__Dataset rows__
** Begin **
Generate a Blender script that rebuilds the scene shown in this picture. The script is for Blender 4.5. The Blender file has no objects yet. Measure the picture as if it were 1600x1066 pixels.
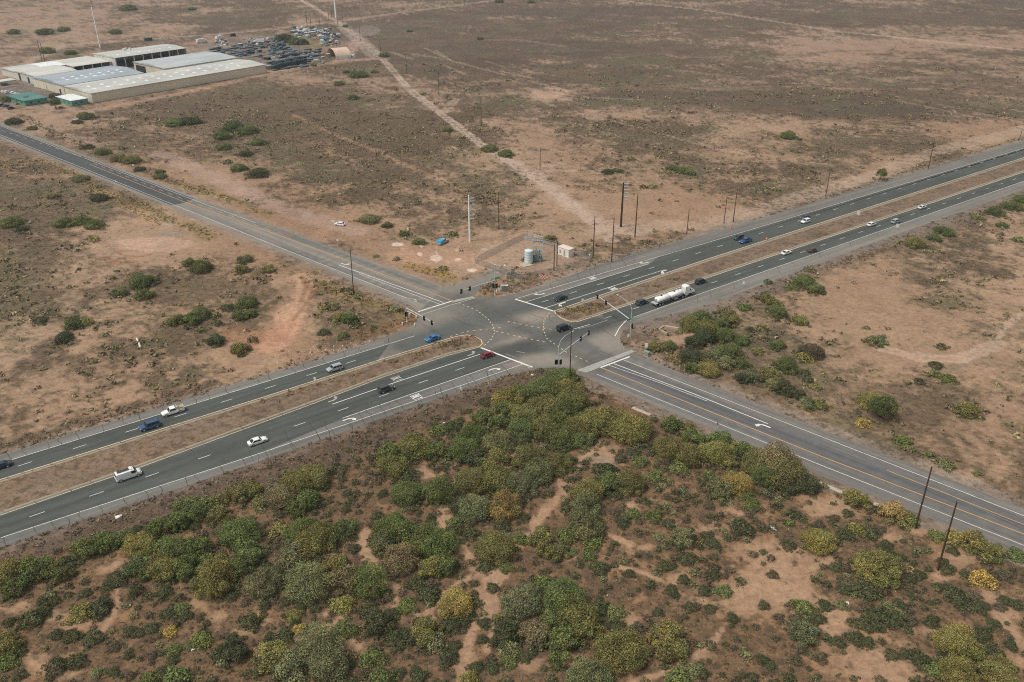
import bpy, math, random
import numpy as np
from mathutils import Vector, Matrix

# ------------------------------------------------------------------ camera, sky, sun, exposure
scene = bpy.context.scene
FPX, CX, CY, CAMH = 1325.0, 800.0, 533.0, 120.0
TH = math.atan(698.0 / FPX)
CT, ST = math.cos(TH), math.sin(TH)
cam_data = bpy.data.cameras.new("camera")
cam = bpy.data.objects.new("camera", cam_data)
scene.collection.objects.link(cam)
cam.location = (0, 0, CAMH)
cam.rotation_euler = (math.pi / 2 - TH, 0, 0)
cam_data.sensor_width = 36.0
cam_data.lens = 36.0 * FPX / 1600.0
cam_data.clip_start = 0.5
cam_data.clip_end = 30000
scene.camera = cam

world = bpy.data.worlds.new("World")
scene.world = world
world.use_nodes = True
wn = world.node_tree
wn.nodes.clear()
SUN_EL, SUN_AZ = math.radians(60), math.radians(-112)
sky = wn.nodes.new("ShaderNodeTexSky")
sky.sky_type = 'NISHITA'
sky.sun_disc = False
sky.sun_elevation = SUN_EL
sky.sun_rotation = SUN_AZ
sky.air_density = 1.0
sky.dust_density = 4.0
hsv = wn.nodes.new("ShaderNodeHueSaturation")      # overcast: the cloud layer greys the sky light
hsv.inputs["Saturation"].default_value = 0.15
bg = wn.nodes.new("ShaderNodeBackground")
bg.inputs["Strength"].default_value = 0.098
wo = wn.nodes.new("ShaderNodeOutputWorld")
wn.links.new(sky.outputs[0], hsv.inputs["Color"])
wn.links.new(hsv.outputs[0], bg.inputs[0])
wn.links.new(bg.outputs[0], wo.inputs[0])
sd = bpy.data.lights.new("sun", 'SUN')
sd.energy = 1.75
sd.angle = math.radians(16)
sd.color = (1.0, 0.95, 0.87)
sun = bpy.data.objects.new("sun", sd)
scene.collection.objects.link(sun)
sun.location = (0, 0, 300)
sdir = Vector((math.sin(SUN_AZ) * math.cos(SUN_EL), math.cos(SUN_AZ) * math.cos(SUN_EL), math.sin(SUN_EL)))
sun.rotation_euler = sdir.to_track_quat('Z', 'Y').to_euler()
scene.view_settings.view_transform = 'Standard'
scene.view_settings.look = 'None'
scene.view_settings.exposure = 0.34
scene.view_settings.gamma = 1.0
scene.render.film_transparent = False
scene.cycles.volume_bounces = 0
scene.cycles.use_denoising = False
scene.cycles.use_adaptive_sampling = False
scene.cycles.sample_clamp_indirect = 4.0
scene.cycles.pixel_filter_type = 'BLACKMAN_HARRIS'
scene.cycles.filter_width = 1.1
scene.cycles.max_bounces = 5
scene.cycles.diffuse_bounces = 3

rng = np.random.default_rng(11)
R = random.Random(5)
COL = scene.collection

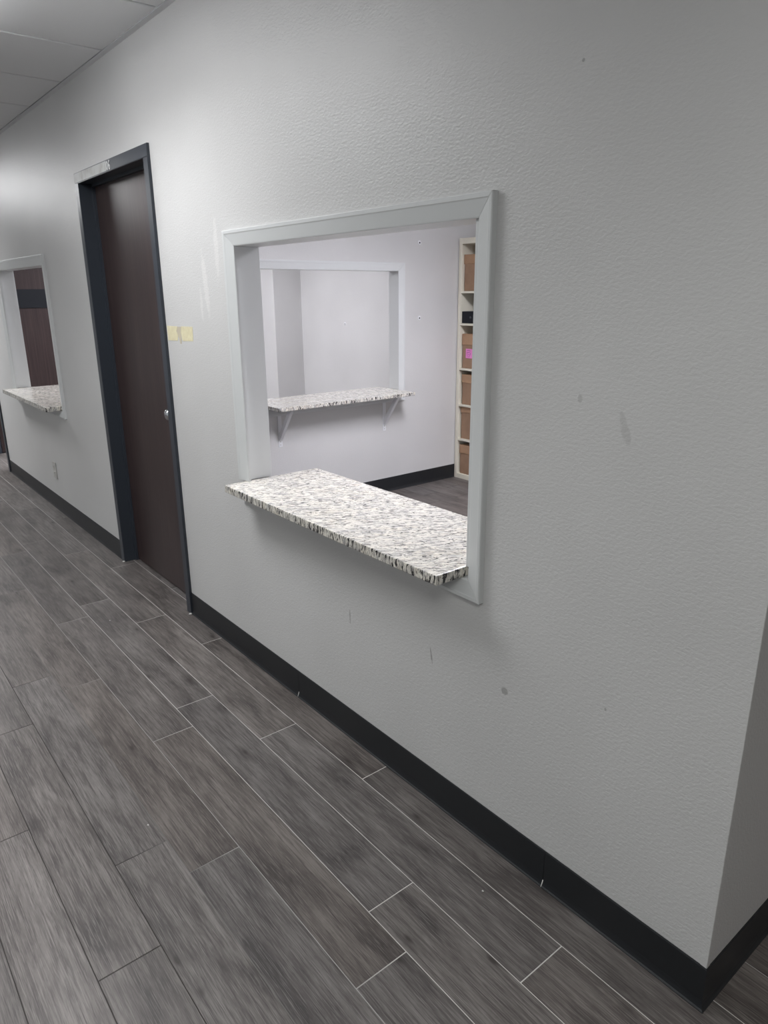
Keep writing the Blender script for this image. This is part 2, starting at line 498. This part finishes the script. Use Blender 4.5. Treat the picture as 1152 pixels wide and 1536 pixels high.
** End **
__What to produce__
Using the records above, select and copy every line that has the word "this".

__Written answer__
Generate a Blender script that rebuilds the scene shown in this picture. The script is for Blender 4.5. The Blender file has no objects yet. Measure the picture as if it were 1600x1066 pixels.
Keep writing the Blender script for this image. This is part 2, starting at line 498. This part finishes the script. Use Blender 4.5. Treat the picture as 1152 pixels wide and 1536 pixels high.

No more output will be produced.